Problem description ::
Write the data out again, exactly as given.

====================

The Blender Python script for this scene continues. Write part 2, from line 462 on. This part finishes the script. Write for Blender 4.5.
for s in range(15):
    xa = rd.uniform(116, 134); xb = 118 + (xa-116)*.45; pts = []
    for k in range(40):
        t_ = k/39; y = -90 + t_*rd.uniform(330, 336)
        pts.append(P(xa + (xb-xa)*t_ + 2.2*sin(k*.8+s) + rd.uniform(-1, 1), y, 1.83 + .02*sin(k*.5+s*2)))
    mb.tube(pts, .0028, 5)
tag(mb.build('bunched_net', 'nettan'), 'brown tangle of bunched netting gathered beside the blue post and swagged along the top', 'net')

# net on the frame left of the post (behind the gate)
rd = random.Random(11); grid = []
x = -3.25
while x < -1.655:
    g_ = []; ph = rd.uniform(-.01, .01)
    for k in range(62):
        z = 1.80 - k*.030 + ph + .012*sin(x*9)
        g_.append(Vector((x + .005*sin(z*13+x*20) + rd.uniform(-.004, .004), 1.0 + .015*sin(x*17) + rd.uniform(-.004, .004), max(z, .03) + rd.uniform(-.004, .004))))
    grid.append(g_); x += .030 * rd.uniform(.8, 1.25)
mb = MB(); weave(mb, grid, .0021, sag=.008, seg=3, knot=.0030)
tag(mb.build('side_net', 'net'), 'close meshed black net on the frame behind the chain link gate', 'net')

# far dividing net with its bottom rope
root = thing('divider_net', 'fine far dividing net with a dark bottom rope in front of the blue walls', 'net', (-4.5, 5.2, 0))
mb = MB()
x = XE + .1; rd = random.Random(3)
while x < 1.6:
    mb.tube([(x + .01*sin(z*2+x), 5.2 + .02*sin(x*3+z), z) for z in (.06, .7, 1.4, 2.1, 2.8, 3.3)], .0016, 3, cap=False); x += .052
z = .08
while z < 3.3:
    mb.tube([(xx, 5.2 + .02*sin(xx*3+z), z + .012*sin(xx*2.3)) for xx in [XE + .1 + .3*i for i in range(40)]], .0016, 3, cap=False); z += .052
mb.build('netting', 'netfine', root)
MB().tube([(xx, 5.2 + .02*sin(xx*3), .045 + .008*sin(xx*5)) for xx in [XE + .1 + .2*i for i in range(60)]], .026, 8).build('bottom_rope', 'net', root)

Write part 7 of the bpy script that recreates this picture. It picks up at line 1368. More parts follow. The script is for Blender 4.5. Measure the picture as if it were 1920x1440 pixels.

====================

Solution to the problem ::
The Blender Python script for this scene continues. Write part 2, from line 462 on. This part finishes the script. Write for Blender 4.5.
for s in range(15):
    xa = rd.uniform(116, 134); xb = 118 + (xa-116)*.45; pts = []
    for k in range(40):
        t_ = k/39; y = -90 + t_*rd.uniform(330, 336)
        pts.append(P(xa + (xb-xa)*t_ + 2.2*sin(k*.8+s) + rd.uniform(-1, 1), y, 1.83 + .02*sin(k*.5+s*2)))
    mb.tube(pts, .0028, 5)
tag(mb.build('bunched_net', 'nettan'), 'brown tangle of bunched netting gathered beside the blue post and swagged along the top', 'net')

# net on the frame left of the post (behind the gate)
rd = random.Random(11); grid = []
x = -3.25
while x < -1.655:
    g_ = []; ph = rd.uniform(-.01, .01)
    for k in range(62):
        z = 1.80 - k*.030 + ph + .012*sin(x*9)
        g_.append(Vector((x + .005*sin(z*13+x*20) + rd.uniform(-.004, .004), 1.0 + .015*sin(x*17) + rd.uniform(-.004, .004), max(z, .03) + rd.uniform(-.004, .004))))
    grid.append(g_); x += .030 * rd.uniform(.8, 1.25)
mb = MB(); weave(mb, grid, .0021, sag=.008, seg=3, knot=.0030)
tag(mb.build('side_net', 'net'), 'close meshed black net on the frame behind the chain link gate', 'net')

# far dividing net with its bottom rope
root = thing('divider_net', 'fine far dividing net with a dark bottom rope in front of the blue walls', 'net', (-4.5, 5.2, 0))
mb = MB()
x = XE + .1; rd = random.Random(3)
while x < 1.6:
    mb.tube([(x + .01*sin(z*2+x), 5.2 + .02*sin(x*3+z), z) for z in (.06, .7, 1.4, 2.1, 2.8, 3.3)], .0016, 3, cap=False); x += .052
z = .08
while z < 3.3:
    mb.tube([(xx, 5.2 + .02*sin(xx*3+z), z + .012*sin(xx*2.3)) for xx in [XE + .1 + .3*i for i in range(40)]], .0016, 3, cap=False); z += .052
mb.build('netting', 'netfine', root)
MB().tube([(xx, 5.2 + .02*sin(xx*3), .045 + .008*sin(xx*5)) for xx in [XE + .1 + .2*i for i in range(60)]], .026, 8).build('bottom_rope', 'net', root)

Write part 7 of the bpy script that recreates this picture. It picks up at line 1368. More parts follow. The script is for Blender 4.5. Measure the picture as if it were 1920x1440 pixels.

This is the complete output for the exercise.